PHOTO: Rock N Roll Consciousness by Thurston Moore.
Thurston Moore’s “Rock N Roll Consciousness” ***1/2

If Sonic Youth made an acid-rock jam-band record, it might sound a little like “Rock N Roll Consciousness,” a five-track record where Thurston Moore wallows in guitar textures and allows grooves to build. Sure, the vocals on opener, “Exalted” don’t kick in until roughly the seven-and-a-half minute mark, but there’s something winning and downright psychedelic about the sounds that he achieves at the beginning of the track, even if the opening signature repeats for more than a minute.

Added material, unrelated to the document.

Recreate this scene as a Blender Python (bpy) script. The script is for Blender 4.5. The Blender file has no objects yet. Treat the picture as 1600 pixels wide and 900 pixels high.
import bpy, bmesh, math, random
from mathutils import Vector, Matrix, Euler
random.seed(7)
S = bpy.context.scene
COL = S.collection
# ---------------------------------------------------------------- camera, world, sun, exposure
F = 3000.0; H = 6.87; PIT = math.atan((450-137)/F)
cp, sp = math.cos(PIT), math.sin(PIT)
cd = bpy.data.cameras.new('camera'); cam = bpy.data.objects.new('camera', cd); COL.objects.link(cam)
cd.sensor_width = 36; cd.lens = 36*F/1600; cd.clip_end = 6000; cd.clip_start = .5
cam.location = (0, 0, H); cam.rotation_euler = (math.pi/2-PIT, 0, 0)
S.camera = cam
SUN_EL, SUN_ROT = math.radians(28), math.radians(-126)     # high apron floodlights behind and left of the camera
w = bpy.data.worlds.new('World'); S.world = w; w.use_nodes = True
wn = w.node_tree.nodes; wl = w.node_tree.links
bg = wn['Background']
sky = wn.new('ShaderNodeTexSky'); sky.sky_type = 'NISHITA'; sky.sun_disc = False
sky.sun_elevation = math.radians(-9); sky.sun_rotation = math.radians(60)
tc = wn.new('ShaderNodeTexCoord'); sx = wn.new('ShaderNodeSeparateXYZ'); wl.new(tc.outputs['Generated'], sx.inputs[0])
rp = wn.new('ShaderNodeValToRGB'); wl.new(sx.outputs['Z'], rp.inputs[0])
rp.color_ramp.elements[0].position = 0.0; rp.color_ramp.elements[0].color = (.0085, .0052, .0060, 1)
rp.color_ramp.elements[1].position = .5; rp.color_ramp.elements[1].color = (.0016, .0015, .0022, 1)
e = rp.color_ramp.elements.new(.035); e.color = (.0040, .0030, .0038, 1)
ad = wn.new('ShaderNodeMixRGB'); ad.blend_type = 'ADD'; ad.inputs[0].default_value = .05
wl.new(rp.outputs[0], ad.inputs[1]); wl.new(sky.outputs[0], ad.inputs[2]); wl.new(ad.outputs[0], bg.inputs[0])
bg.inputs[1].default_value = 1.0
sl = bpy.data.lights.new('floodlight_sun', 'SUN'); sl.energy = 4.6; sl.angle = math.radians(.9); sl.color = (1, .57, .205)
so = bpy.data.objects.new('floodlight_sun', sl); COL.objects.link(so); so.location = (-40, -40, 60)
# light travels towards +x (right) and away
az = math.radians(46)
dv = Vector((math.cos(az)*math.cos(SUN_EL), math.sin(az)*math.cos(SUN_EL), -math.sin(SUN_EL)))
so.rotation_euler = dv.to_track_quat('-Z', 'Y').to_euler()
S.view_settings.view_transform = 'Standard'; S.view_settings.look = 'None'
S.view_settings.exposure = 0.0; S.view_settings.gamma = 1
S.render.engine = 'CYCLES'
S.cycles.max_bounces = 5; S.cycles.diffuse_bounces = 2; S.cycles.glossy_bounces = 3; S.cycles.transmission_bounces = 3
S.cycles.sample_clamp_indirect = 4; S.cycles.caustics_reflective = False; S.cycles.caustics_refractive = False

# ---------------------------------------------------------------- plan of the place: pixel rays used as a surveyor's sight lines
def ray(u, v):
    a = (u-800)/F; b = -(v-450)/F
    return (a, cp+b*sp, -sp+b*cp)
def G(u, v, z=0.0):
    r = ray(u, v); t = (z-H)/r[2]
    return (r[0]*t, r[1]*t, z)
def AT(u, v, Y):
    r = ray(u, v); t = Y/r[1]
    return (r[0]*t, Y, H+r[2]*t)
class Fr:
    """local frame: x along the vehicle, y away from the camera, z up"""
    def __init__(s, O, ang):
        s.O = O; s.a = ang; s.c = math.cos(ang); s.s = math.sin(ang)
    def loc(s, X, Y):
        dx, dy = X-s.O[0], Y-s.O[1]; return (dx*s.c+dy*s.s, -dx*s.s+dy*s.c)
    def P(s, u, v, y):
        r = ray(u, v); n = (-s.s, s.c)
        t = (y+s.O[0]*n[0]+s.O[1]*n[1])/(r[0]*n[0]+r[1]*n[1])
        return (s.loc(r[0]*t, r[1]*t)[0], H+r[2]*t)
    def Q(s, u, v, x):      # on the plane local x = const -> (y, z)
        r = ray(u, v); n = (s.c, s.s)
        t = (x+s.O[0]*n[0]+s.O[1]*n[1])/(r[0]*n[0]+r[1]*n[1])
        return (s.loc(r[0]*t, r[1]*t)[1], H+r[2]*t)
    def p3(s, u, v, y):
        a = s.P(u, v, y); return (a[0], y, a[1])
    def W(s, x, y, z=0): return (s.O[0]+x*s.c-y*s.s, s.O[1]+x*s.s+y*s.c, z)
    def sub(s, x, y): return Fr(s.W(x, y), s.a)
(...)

“Cusp” sounds a bit like his answer to Love’s “7 and 7 Is,” and you get the feeling that this album is what would happen if garage-rock was made with a jazz-master’s mentality. The guitar-solo on “Turn On” sounds like the grunge-era’s answer to the Allman Brothers.

This isn’t a record designed for easy, passing consumption. It’s the kind of offering you put on and ponder deeply. Perhaps it is the kind of album meant to soundtrack a traveling experience. “Smoke of Dreams” has a vaguely soul-searching energy that could make it ripe for music licensing, while “Aphrodite” begins with a bell-tolling guitar-riff that bursts into a signature-style riff for Moore.

Since the breakup of both their marriage and their band, both Moore and Kim Gordon have reveled in the long-form. After all, the live album from Gordon’s post-Sonic Youth outfit Body/Head from last year consisted of three extended tracks. Her other outfit, Glitterbust’s album was also five extended tracks. They may no longer be together, but the spirit of Sonic Youth still lives on in their separate work.

“Rock N Roll Consciousness” is a more than decent record. It plays with textures and signatures in an intriguing way. Perhaps it is an album that deserves a better title, but if you’ve ever loved any of Thurston Moore’s work, this will also do the trick.

Focus Tracks:

“Smoke of Dreams” This is probably the most accessible cut on the record. Straight from the beginning this kind of reminds me of Neil Young’s majestic nineties album, “Sleeps With Angels.” Moore has maintained his experimental coolness but he’s also not afraid to show some “classic rock” influences.

“Exalted” If you can make it through this extended jam, this album is for you. This is a psychedelic workout. When the lyrics come in, you are probably already resigned and expecting this to be an instrumental but they end up adding a new color to the dense composition.